Pourquoi ne raccontez-vous la blague :
"The synagogue I don´t go to is Reform (or Conservative )" ?
Vous "oubliez" que le seul groupe juif qui a une croissance aux USA est ... l´Orthodoxie , la même Orthodoxie qui vous détestez et essayez de ridiculiser.
Oui, peut-être 80% des synagogues américaines sont réformistes ou conservatives... mais 80% des juifs qui vont a un service le Chabbat, fréquentent des synagogues orthodoxes . Ou plus.
Presque chaque phrase qui vous écrivez sur la situation aux USA n´est pas vrai, M. Dalsace.
Monsieur,
Tout d’abord je ne déteste pas l’orthodoxie et ne cherche pas à la ridiculiser. Vos fantasmes, pas les miens.
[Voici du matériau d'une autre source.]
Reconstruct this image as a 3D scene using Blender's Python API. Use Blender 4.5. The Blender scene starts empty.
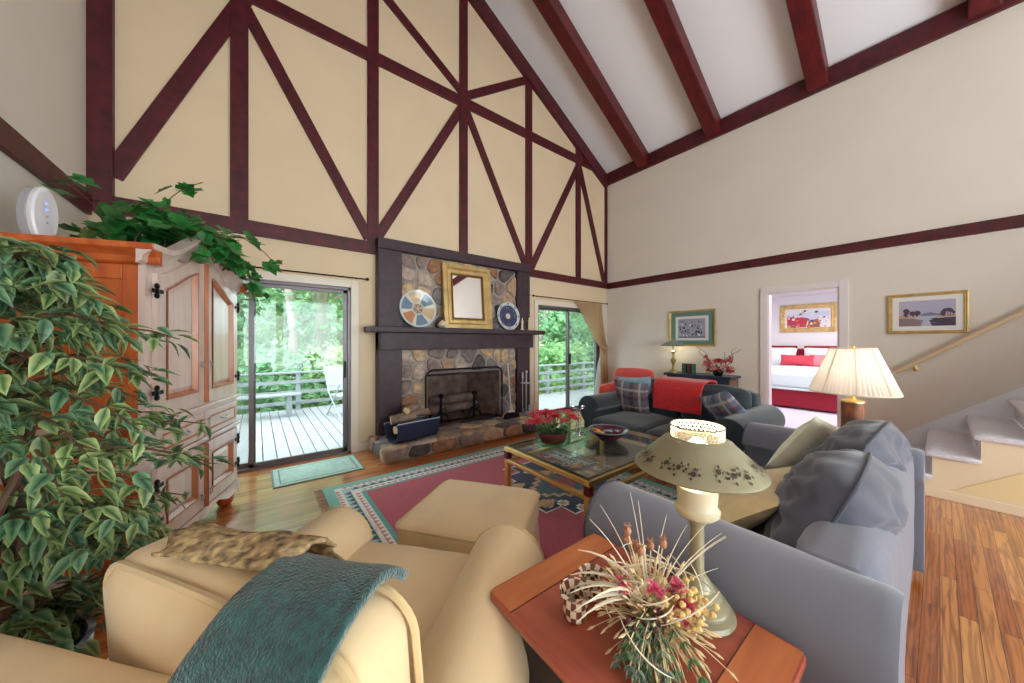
import bpy, bmesh, math, random
from mathutils import Vector, Matrix, noise
R = math.radians
PI = math.pi
random.seed(7)
sc = bpy.context.scene
col = sc.collection

# ------------------------------------------------------------------ camera
YAW = R(37.664)
EYE = 1.36
cam = bpy.data.cameras.new('camera')
cam.sensor_width = 36.0
cam.lens = 330.363 / 1024 * 36.0
cam.clip_start = 0.03
cam.clip_end = 200
cam_o = bpy.data.objects.new('camera', cam)
cam_o.location = (0, 0, EYE)
cam_o.rotation_euler = (PI / 2, 0, -YAW)
col.objects.link(cam_o)
sc.camera = cam_o

# ------------------------------------------------------------------ world, exposure, large lights
W = bpy.data.worlds.new('overcast_sky')
sc.world = W
W.use_nodes = True
W.node_tree.nodes['Background'].inputs[0].default_value = (0.86, 0.93, 1.0, 1)
W.node_tree.nodes['Background'].inputs[1].default_value = 8.5
sc.view_settings.view_transform = 'Standard'
sc.view_settings.look = 'None'
sc.view_settings.gamma = 1
sc.view_settings.use_curve_mapping = False
sc.view_settings.exposure = -0.28
cy = sc.cycles
cy.use_denoising = True
cy.max_bounces = 10
cy.diffuse_bounces = 5
cy.transparent_max_bounces = 24
cy.sample_clamp_indirect = 6.0
cy.caustics_reflective = False
cy.caustics_refractive = False


def area_light(name, loc, rot, sx, sy, power, color=(1, 1, 1), portal=False):
    l = bpy.data.lights.new(name, 'AREA')
    l.shape = 'RECTANGLE'
    l.size, l.size_y, l.energy, l.color = sx, sy, power, color
    o = bpy.data.objects.new(name, l)
    o.location = loc
    o.rotation_euler = rot
    col.objects.link(o)
    if portal:
        l.cycles.is_portal = True
    return o


def point_light(name, loc, power, color, radius=0.03):
    l = bpy.data.lights.new(name, 'POINT')
    l.energy, l.color, l.shadow_soft_size = power, color, radius
    o = bpy.data.objects.new(name, l)
    o.location = loc
    col.objects.link(o)
    return o


# fill light added before the unseen back wall; sky portals in the sliding doors
area_light('back_fill_light', (2.4, -4.35, 1.6), (R(112), 0, 0), 6.2, 2.4, 325, (0.96, 0.975, 1.0))
area_light('door_portal_left', (-0.05, 4.62, 1.0), (R(-90), 0, 0), 2.0, 2.0, 1, portal=True)
area_light('door_portal_right', (4.9, 4.62, 1.0), (R(-90), 0, 0), 1.9, 2.0, 1, portal=True)
area_light('bedroom_fill_light', (8.0, 1.2, 2.4), (0, 0, 0), 2.2, 2.4, 130, (1.0, 0.98, 0.97))  # added overhead fill panel


# ------------------------------------------------------------------ helpers
def lin(c):
    def f(u):
        u = u / 255.0
        return u / 12.92 if u <= 0.04045 else ((u + 0.055) / 1.055) ** 2.4
    return (f(c[0]), f(c[1]), f(c[2]), 1.0)


MATS = {}


def mat(name, c, rough=0.6, metal=0.0, var=0.0, vscale=8.0, bump=0.0, bscale=40.0, sheen=0.0, coat=0.0, spec=0.5, stretch=(1, 1, 1), c2=None, emit=0.0, detail=3.0):
    m = bpy.data.materials.new(name)
    m.use_nodes = True
    nt = m.node_tree
    b = nt.nodes['Principled BSDF']
    b.inputs['Base Color'].default_value = lin(c)
    b.inputs['Roughness'].default_value = rough
    b.inputs['Metallic'].default_value = metal
    b.inputs['Specular IOR Level'].default_value = spec
    if sheen:
        b.inputs['Sheen Weight'].default_value = sheen
        b.inputs['Sheen Roughness'].default_value = 0.5
    if coat:
        b.inputs['Coat Weight'].default_value = coat
        b.inputs['Coat Roughness'].default_value = 0.12
    if emit:
        b.inputs['Emission Color'].default_value = lin(c)
        b.inputs['Emission Strength'].default_value = emit
    if var or c2 or bump:
        tc = nt.nodes.new('ShaderNodeTexCoord')
        mp = nt.nodes.new('ShaderNodeMapping')
        mp.inputs['Scale'].default_value = stretch
        nt.links.new(tc.outputs['Object'], mp.inputs[0])
        if var or c2:
            n = nt.nodes.new('ShaderNodeTexNoise')
            n.inputs['Scale'].default_value = vscale
            n.inputs['Detail'].default_value = detail
            nt.links.new(mp.outputs[0], n.inputs['Vector'])
            r = nt.nodes.new('ShaderNodeValToRGB')
            r.color_ramp.elements[0].position = 0.32
            r.color_ramp.elements[1].position = 0.68
            base = lin(c)
            if c2:
                a0, a1 = base, lin(c2)
            else:
                a0 = tuple(max(0, x * (1 - var)) for x in base[:3]) + (1,)
                a1 = tuple(min(1, x * (1 + var)) for x in base[:3]) + (1,)
            r.color_ramp.elements[0].color = a0
            r.color_ramp.elements[1].color = a1
            nt.links.new(n.outputs['Fac'], r.inputs[0])
            nt.links.new(r.outputs[0], b.inputs['Base Color'])
        if bump:
            n2 = nt.nodes.new('ShaderNodeTexNoise')
            n2.inputs['Scale'].default_value = bscale
            n2.inputs['Detail'].default_value = 4
            nt.links.new(mp.outputs[0], n2.inputs['Vector'])
            bp = nt.nodes.new('ShaderNodeBump')
            bp.inputs['Strength'].default_value = bump
            bp.inputs['Distance'].default_value = 0.01
            nt.links.new(n2.outputs['Fac'], bp.inputs['Height'])
            nt.links.new(bp.outputs[0], b.inputs['Normal'])
    MATS[name] = m
    return m


def glass_mat(name, tint=(235, 245, 242), gloss=0.09, rough=0.0, fresnel=True, body=0.0, bodycol=(200, 220, 215)):
    m = bpy.data.materials.new(name)
    m.use_nodes = True
    nt = m.node_tree
    nt.nodes.clear()
    out = nt.nodes.new('ShaderNodeOutputMaterial')
    tr = nt.nodes.new('ShaderNodeBsdfTransparent')
    tr.inputs[0].default_value = lin(tint)
    gl = nt.nodes.new('ShaderNodeBsdfGlossy')
    gl.inputs['Roughness'].default_value = rough
    mx = nt.nodes.new('ShaderNodeMixShader')
    geo = nt.nodes.new('ShaderNodeNewGeometry')
    dt = nt.nodes.new('ShaderNodeVectorMath')
    dt.operation = 'DOT_PRODUCT'
    nt.links.new(geo.outputs['Normal'], dt.inputs[0])
    nt.links.new(geo.outputs['Incoming'], dt.inputs[1])
    fr = None
    for op, v in (('ABSOLUTE', 0), ('SUBTRACT', 1), ('POWER', 5), ('MULTIPLY', .9), ('ADD', .035)):
        q = nt.nodes.new('ShaderNodeMath')
        q.operation = op
        q.use_clamp = op in ('SUBTRACT', 'ADD')
        src = fr.outputs[0] if fr else dt.outputs['Value']
        if op == 'SUBTRACT':
            q.inputs[0].default_value = 1
            nt.links.new(src, q.inputs[1])
        else:
            nt.links.new(src, q.inputs[0])
            if op != 'ABSOLUTE':
                q.inputs[1].default_value = v
        fr = q
    if fresnel:
        nt.links.new(fr.outputs[0], mx.inputs[0])
    else:
        mx.inputs[0].default_value = gloss
    first = tr
    if body:
        df = nt.nodes.new('ShaderNodeBsdfDiffuse')
        df.inputs[0].default_value = lin(bodycol)
        m2 = nt.nodes.new('ShaderNodeMixShader')
        m2.inputs[0].default_value = body
        nt.links.new(tr.outputs[0], m2.inputs[1])
        nt.links.new(df.outputs[0], m2.inputs[2])
        first = m2
    nt.links.new(first.outputs[0], mx.inputs[1])
    nt.links.new(gl.outputs[0], mx.inputs[2])
    nt.links.new(mx.outputs[0], out.inputs[0])
    MATS[name] = m
    return m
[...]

Je critique une forme de fondamentalisme en faisant toujours la nuance... Ce n’est pas la même chose.
Quand il y a une critique à faire, je la fais, y compris contre "mon camps" (je me sens autant dans celui de l’orthodoxie , ne vous en déplaise) et un article en ce sens sur le judaïsme américain était en ligne avant celui-là : http://www.massorti.com/Feminisme-et-spiritualite
Je ne suis pas un adepte de l’apologie pour qui que ce soit et ne me gène pas pour soulever les problèmes devant ma porte.
Cet article ne porte ni sur les mariages mixtes, ni sur le judaïsme américain de façon générale, mais sur un modèle d’ouverture américaine qui est à mon avis à imiter.
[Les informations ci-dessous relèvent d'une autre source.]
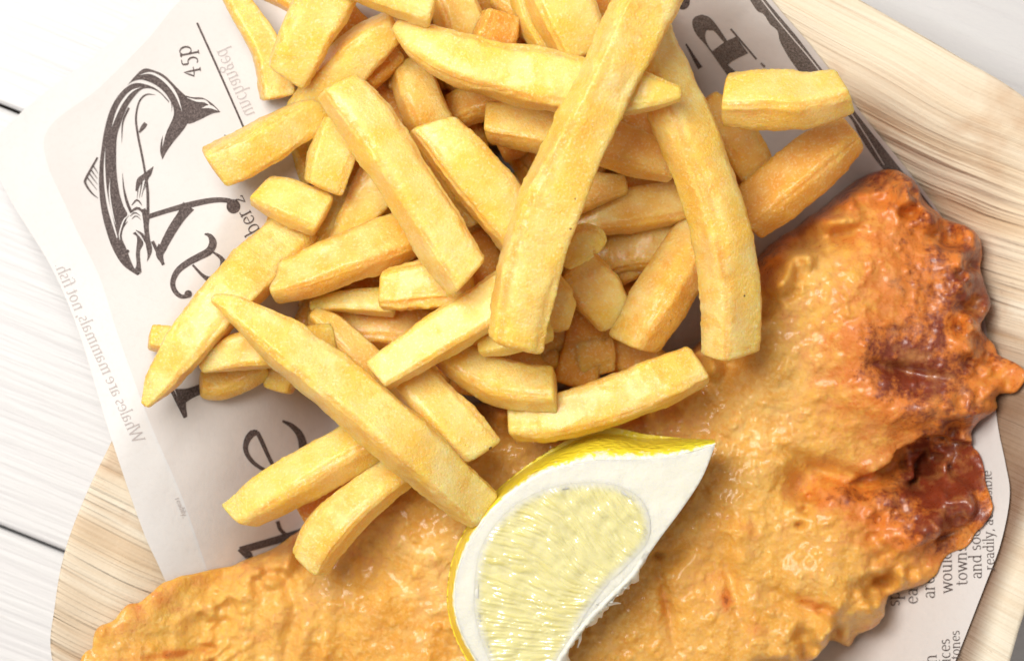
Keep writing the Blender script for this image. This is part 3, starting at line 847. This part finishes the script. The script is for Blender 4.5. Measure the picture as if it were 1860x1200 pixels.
# ------------------------------------------------------------------ lemon wedge
FACE = [(1300, 806), (1240, 824), (1170, 833), (1110, 834), (1060, 838), (980, 862), (905, 915), (852, 985), (827, 1060), (832, 1130), (870, 1205), (930, 1275), (1000, 1330)]
RIND = [9, 30, 46, 58, 50, 28, 20, 18, 14, 14, 16, 20, 8]
INNER = [(1300, 806), (1276, 866), (1240, 922), (1204, 970), (1180, 1004), (1150, 1048), (1098, 1100), (1052, 1152), (1014, 1210), (990, 1270), (1000, 1330)]


def face_z(x, y): return 41.5 - (y - 850) * 0.014 - (x - 850) * 0.006


def lw(x, y, dz=0.0):
    z = face_z(x, y) + dz; s = sc_at(z) * 1e-4
    return np.stack([(x - 930) * s, -(y - 600) * s, z * 1e-3], -1)


lem = bpy.data.objects.new('lemon_wedge', None); COL.objects.link(lem)
lo = pw(1060, 1030, 27); lem.location = lo
tag(lem, 'cut lemon wedge with bright yellow rind resting on the battered fish', 'lemon')
LO = np.array(lo)
fc = resample(catmull(FACE, 10), 110); ic = resample(catmull(INNER, 10), 110)
cfull = catmull(np.c_[np.array(FACE, float), RIND], 10); cfull = resample(cfull, 110); fc = cfull[:, :2]; rs = np.maximum(cfull[:, 2], 0)
T = np.gradient(fc, axis=0); T /= np.linalg.norm(T, axis=1)[:, None]
No = np.stack([T[:, 1], -T[:, 0]], 1)      # outward (to the upper left)
if (No[55] @ np.array([-1, -1])) < 0: No = -No
No[:, :] = No
cen = np.array([1100.0, 1010.0])
rows = []; at_g = []; at_p = []
nph = 40
for j in range(nph + 1):
    f = j / nph
    # over the shoulder (0..0.55) then underneath towards the inner edge
    a = f * 150
    lat = rs * math.sin(math.radians(min(a, 90)) ) if a <= 90 else rs * 1.0
    h = np.clip(rs * 0.45 + 14, 4, 34) * np.clip(np.linspace(0, 1, 110) * 6, 0.15, 1) ** 0.6
    dep = h * (1 - math.cos(math.radians(min(a, 90)))) if a <= 90 else h + (a - 90) / 60 * 4
    pxy = fc + No * (lat * (1 if np.ndim(lat) else 1))[:, None]
    if a > 90:
        t = (a - 90) / 60; tt = sm(0, 1, np.array(t)) * 0.96
        pxy = pxy * (1 - tt) + ic * tt
    zz = face_z(pxy[:, 0], pxy[:, 1]) - dep
    zz = np.maximum(zz, 27.5)
    s = sc_at(zz) * 1e-4
    dim = 0.14 * fbm(np.c_[pxy / 9, zz / 2], 91, 2)
    rows.append(np.stack([(pxy[:, 0] - 930) * s, -(pxy[:, 1] - 600) * s, (zz + dim * min(1, f * 8)) * 1e-3], 1))
    tpos = np.linspace(0, 1, 110)
    at_g.append(np.clip(0.9 * np.exp(-((tpos - 0.03) / 0.05) ** 2) + 0.55 * np.exp(-((tpos - 0.26) / 0.12) ** 2) * (f > 0.1), 0, 1) * np.ones(110))
    at_p.append(np.full(110, max(0, 1 - f * 5.5)) * np.clip(1.2 - 0.3 * (tpos < .3), 0, 1))
V = np.concatenate(rows); idx = np.arange((nph + 1) * 110).reshape(nph + 1, 110)
F = np.stack([idx[:-1, :-1], idx[:-1, 1:], idx[1:, 1:], idx[1:, :-1]], -1).reshape(-1, 4)
o = link('rind', V, F[:, ::-1], M_RIND, lem, {'green': np.concatenate(at_g), 'pithy': np.concatenate(at_p)})
# pith face with an opening for the flesh
PU = catmull([(861, 1068), (870, 1004), (898, 952), (944, 910), (998, 885), (1060, 875), (1118, 880), (1160, 902), (1180, 940), (1176, 984), (1142, 1024), (1100, 1066), (1063, 1116), (1037, 1164), (1014, 1204), (988, 1265), (940, 1256), (898, 1216), (873, 1160), (862, 1115)], 6, closed=True)
FP = np.r_[fc, ic[::-1][1:-1]]
cPU = PU.mean(0)
px_, py_, ps_, PQ = clip_grid(FP, 4, [cPU + (PU - cPU) * 0.94])
dd = 0.0 * ps_
V1 = lw(px_, py_, -dd * 0.5 + 0.12 * fbm(np.c_[px_ / 30, py_ / 30, px_ * 0], 95, 2))
nn_ = len(px_)
V2 = V1.copy(); V2[:, 2] = np.maximum(V1[:, 2] - 0.010, 0.0278); 
EB = border(PQ)
o = link('pith', np.r_[V1, V2], PQ[:, ::-1].tolist() + (PQ + nn_).tolist() + np.stack([EB[:, 0], EB[:, 1], EB[:, 1] + nn_, EB[:, 0] + nn_], 1).tolist(), M_PITH, lem)
# pulp
ux, uy, us_, UQ = clip_grid(PU, 2.0)
fxp, fyp = 1290.0, 1200.0
th = np.arctan2(uy - fyp, ux - fxp); rr = np.hypot(ux - fxp, uy - fyp)
wv = vnoise(np.c_[ux / 110, uy / 110, ux * 0], 97) * 0.07
hgt = 0; ves = 0
for lay, (kc, kl, sdl) in enumerate(((38, 70, 5), (55, 50, 17))):
    cu = (th + wv) * kc + 0.25 * vnoise(np.c_[ux / 26, uy / 26, ux * 0], 60 + lay); row = np.floor(cu)
    hr = hash3(row.astype(int), (row * 0).astype(int), (row * 0).astype(int), sdl)
    cv = rr / (kl * (1 + 0.35 * hr)) + hr * 7.3
    cell = np.floor(cv); fv = cv - cell
    amp = 0.5 + 0.5 * hash3(row.astype(int), cell.astype(int), (row * 0).astype(int), sdl + 4)
    fat = np.sqrt(np.clip(np.sin(math.pi * np.clip(fv, 0, 1)) , 0, 1)) * (0.55 + 0.45 * fv)     # teardrop
    fu = (cu - row - 0.5) / np.maximum(fat, 0.05)
    one = fat * np.sqrt(np.clip(1 - (2 * fu) ** 2, 0, 1)) * amp
    ves = np.maximum(ves, one)
hgt = 0.70 * ves + 0.12 * fbm(np.c_[th * 75, rr / 60, ux * 0], 98, 2) + 0.3 * fbm(np.c_[ux / 28, uy / 28, ux * 0], 99, 2)
amp = 1.0
ins = sm(0, 16, us_)
V1 = lw(ux, uy, 0.12 + ins * (-0.15 + 0.95 * hgt))
link('pulp', V1, UQ[:, ::-1], M_PULP, lem, {'vesicle': np.clip(ves * amp, 0, 1), 'rimmed': 1 - sm(0, 20, us_)})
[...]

Je ne suis pas convaincu que la fréquentation des synagogues en France et le taux de mariages mixtes soient bien meilleurs qu’aux USA…
Vos chiffres me semblent un peu schématiques de toute façon, d’où viennent-ils ?
Le problème de fond demeure : la fermeture communautaire française et c’est cela qui m’intéresse en proposant un autre modèle (entre autre pour lutter contre l’assimilation).
Bien à vous.
Yeshaya Dalsace
Ou sont Ilan et Gadget ? c’est barbant sans eux !!
Bonjour,
J’ai aujourd’hui 35 ans mais je reste toujours profondément blessé car quand j’avais une quinzaine d’années mon petit ami était de confession juive et quand sa mère l’a appris il a dû rompre avec moi.... Sans même me connaître...uniquement parce que je ne suis pas juive. Cette façon de traiter les autres est plutôt moyen. Nous sommes tous des créatures de Dieu et nous traiter comme vous les faites n’est pas bien.